[Instruction]: Repeat the material exactly, every line of it.

[Data provided]:
— BEGIN —
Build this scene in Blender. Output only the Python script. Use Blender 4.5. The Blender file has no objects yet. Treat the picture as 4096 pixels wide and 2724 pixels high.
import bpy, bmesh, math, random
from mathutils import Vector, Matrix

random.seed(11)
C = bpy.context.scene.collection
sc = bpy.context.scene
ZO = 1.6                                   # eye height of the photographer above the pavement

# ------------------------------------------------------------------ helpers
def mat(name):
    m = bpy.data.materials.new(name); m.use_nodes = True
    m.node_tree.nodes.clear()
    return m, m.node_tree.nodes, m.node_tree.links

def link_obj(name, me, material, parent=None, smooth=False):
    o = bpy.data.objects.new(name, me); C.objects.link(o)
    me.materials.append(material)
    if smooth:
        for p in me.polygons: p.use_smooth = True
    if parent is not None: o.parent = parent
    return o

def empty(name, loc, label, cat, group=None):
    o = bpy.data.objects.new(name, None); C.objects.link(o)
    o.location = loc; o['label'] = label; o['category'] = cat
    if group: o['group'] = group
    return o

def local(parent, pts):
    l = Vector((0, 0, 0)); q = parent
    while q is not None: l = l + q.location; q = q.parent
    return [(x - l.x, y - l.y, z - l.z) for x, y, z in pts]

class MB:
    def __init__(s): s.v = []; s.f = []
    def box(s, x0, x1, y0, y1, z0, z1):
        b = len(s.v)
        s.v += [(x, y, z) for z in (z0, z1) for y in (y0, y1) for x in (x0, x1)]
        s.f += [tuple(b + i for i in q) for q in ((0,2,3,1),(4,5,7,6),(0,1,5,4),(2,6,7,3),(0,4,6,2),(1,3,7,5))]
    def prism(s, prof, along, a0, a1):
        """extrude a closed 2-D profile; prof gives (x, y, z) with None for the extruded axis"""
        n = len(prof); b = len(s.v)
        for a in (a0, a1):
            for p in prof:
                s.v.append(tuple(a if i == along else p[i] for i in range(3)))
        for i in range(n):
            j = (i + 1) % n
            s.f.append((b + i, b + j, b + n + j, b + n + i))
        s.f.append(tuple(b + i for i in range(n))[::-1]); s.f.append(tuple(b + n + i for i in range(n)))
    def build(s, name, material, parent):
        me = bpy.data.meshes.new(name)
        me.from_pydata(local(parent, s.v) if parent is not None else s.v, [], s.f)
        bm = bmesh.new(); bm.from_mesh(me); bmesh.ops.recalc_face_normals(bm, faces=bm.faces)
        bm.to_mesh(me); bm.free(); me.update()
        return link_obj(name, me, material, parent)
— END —
[Result of this task]:
Build this scene in Blender. Output only the Python script. Use Blender 4.5. The Blender file has no objects yet. Treat the picture as 4096 pixels wide and 2724 pixels high.
import bpy, bmesh, math, random
from mathutils import Vector, Matrix

random.seed(11)
C = bpy.context.scene.collection
sc = bpy.context.scene
ZO = 1.6                                   # eye height of the photographer above the pavement

# ------------------------------------------------------------------ helpers
def mat(name):
    m = bpy.data.materials.new(name); m.use_nodes = True
    m.node_tree.nodes.clear()
    return m, m.node_tree.nodes, m.node_tree.links

def link_obj(name, me, material, parent=None, smooth=False):
    o = bpy.data.objects.new(name, me); C.objects.link(o)
    me.materials.append(material)
    if smooth:
        for p in me.polygons: p.use_smooth = True
    if parent is not None: o.parent = parent
    return o

def empty(name, loc, label, cat, group=None):
    o = bpy.data.objects.new(name, None); C.objects.link(o)
    o.location = loc; o['label'] = label; o['category'] = cat
    if group: o['group'] = group
    return o

def local(parent, pts):
    l = Vector((0, 0, 0)); q = parent
    while q is not None: l = l + q.location; q = q.parent
    return [(x - l.x, y - l.y, z - l.z) for x, y, z in pts]

class MB:
    def __init__(s): s.v = []; s.f = []
    def box(s, x0, x1, y0, y1, z0, z1):
        b = len(s.v)
        s.v += [(x, y, z) for z in (z0, z1) for y in (y0, y1) for x in (x0, x1)]
        s.f += [tuple(b + i for i in q) for q in ((0,2,3,1),(4,5,7,6),(0,1,5,4),(2,6,7,3),(0,4,6,2),(1,3,7,5))]
    def prism(s, prof, along, a0, a1):
        """extrude a closed 2-D profile; prof gives (x, y, z) with None for the extruded axis"""
        n = len(prof); b = len(s.v)
        for a in (a0, a1):
            for p in prof:
                s.v.append(tuple(a if i == along else p[i] for i in range(3)))
        for i in range(n):
            j = (i + 1) % n
            s.f.append((b + i, b + j, b + n + j, b + n + i))
        s.f.append(tuple(b + i for i in range(n))[::-1]); s.f.append(tuple(b + n + i for i in range(n)))
    def build(s, name, material, parent):
        me = bpy.data.meshes.new(name)
        me.from_pydata(local(parent, s.v) if parent is not None else s.v, [], s.f)
        bm = bmesh.new(); bm.from_mesh(me); bmesh.ops.recalc_face_normals(bm, faces=bm.faces)
        bm.to_mesh(me); bm.free(); me.update()
        return link_obj(name, me, material, parent)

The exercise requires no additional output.